Motorisierung | A6 2.4 | A6 3.2 FSI | A6 3.2 FSI quattro |
Triebwerk | V6-Zylinder-Benzinmotor | V6-Zylinder-Benzinmotor mit Direkteinspritzung | V6-Zylinder-Benzinmotor mit Direkteinspritzung |
Hubraum | 2393 ccm | 3123 ccm | 3123 ccm |
Leistung | 130 kW/177 PS | 188 kW/255 PS | 188 kW/255 PS |
Länge/ Breite/ Höhe | 4916 mm/1855 mm/1459 mm | 4916 mm/1855 mm/1459 mm | 4916 mm/1855 mm/1459 mm |
Leergewicht | 1525 kg | 1540 kg | 1680 kg |
Bremsen | Scheibenbremsen rundum, ABS, ESP | Scheibenbremsen rundum, ABS, ESP | Scheibenbremsen rundum, ABS, ESP |
0-100 km/h | 8,9 Sekunden | 6,9 Sekunden | 7,1 Sekunden |
Höchstgeschw | 231 km/h | 250 km/h (abgeregelt) | 250 km/h (abgeregelt) |
Durchschnittsverbr. | 9,7 Liter | 9,7 Liter | 10,9 Liter |
Grundpreis | 33.000 Euro | 40.700 Euro |
Motorisierung | A6 4.2 quattro | A6 3.0 TDI quattro |
Triebwerk | V8-Zylinder-Benzinmotor mit Direkteinspritzung | V6-Zylinder-Dieselmotor mit VGT-Turbolader |
Hubraum | 4123 ccm | 2967 ccm |
Leistung | 246 kW/335 PS | 165 kW/225 PS |
Länge/ Breite/ Höhe | 4916 mm/1855 mm/1459 mm | 4916 mm/1855 mm/1459 mm |
Leergewicht | 1745 kg | 1765 kg |
Bremsen | Scheibenbremsen rundum, ABS, ESP | Scheibenbremsen rundum, ABS, ESP |
0-100 km/h | 6,1 Sekunden | 7,3 Sekunden |
Höchstgeschw | 250 km/h (abgeregelt) | 243 km/h |
Durchschnittsverbr. | 11,6 Liter | 8,3 Liter |
Grundpreis | 60.000 Euro |
Fazit
Beim abendlichen Audi-Dinner ist sich das Journalisten-Rudel einig: Der neue A6 hat definitv das Zeug dazu, als Hecht im Karpfenteich von 5er BMW und Mercedes' E-Klasse zu wildern.
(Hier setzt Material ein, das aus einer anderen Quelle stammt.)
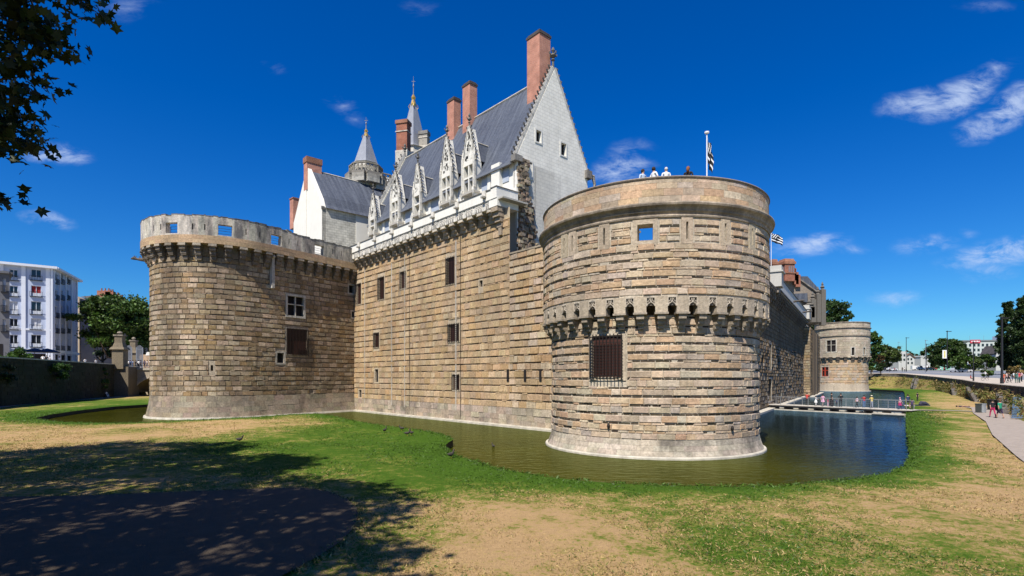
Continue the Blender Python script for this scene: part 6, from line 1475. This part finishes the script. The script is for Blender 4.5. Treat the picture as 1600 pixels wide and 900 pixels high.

Spannendes Design und interessante Motoren gepaart mit der Audi-typischen Qualität bei Verarbeitung sowie aktiver und passiver Sicherheit machen den A6 zu einem rundum gelungenen Neuling. Die Preise mögen in diesem Segment sogar vergleichsweise günstig sein, viel Geld muss man trotzdem hinlegen für einen A6. Und so war ein Teil der wenigen Kritik auch Geldbeutel-orientiert: Ist es nicht etwas vermessen, wurde zum Beispiel gefragt, dass bei einem Fahrzeug, das in jedem Fall deutlich mehr als 30.000 Euro kostet, in einigen Grundversionen vermeintliche Standard-Features wie die elektrische Sitzeinstellung nur gegen Aufpreis erhältlich sind? Wirkliche Antworten gab es nicht auf diese Fragen. Aber vielleicht sind Grundversionen auch kein Thema für Kunden, die in diesem Preissegment einkaufen gehen können.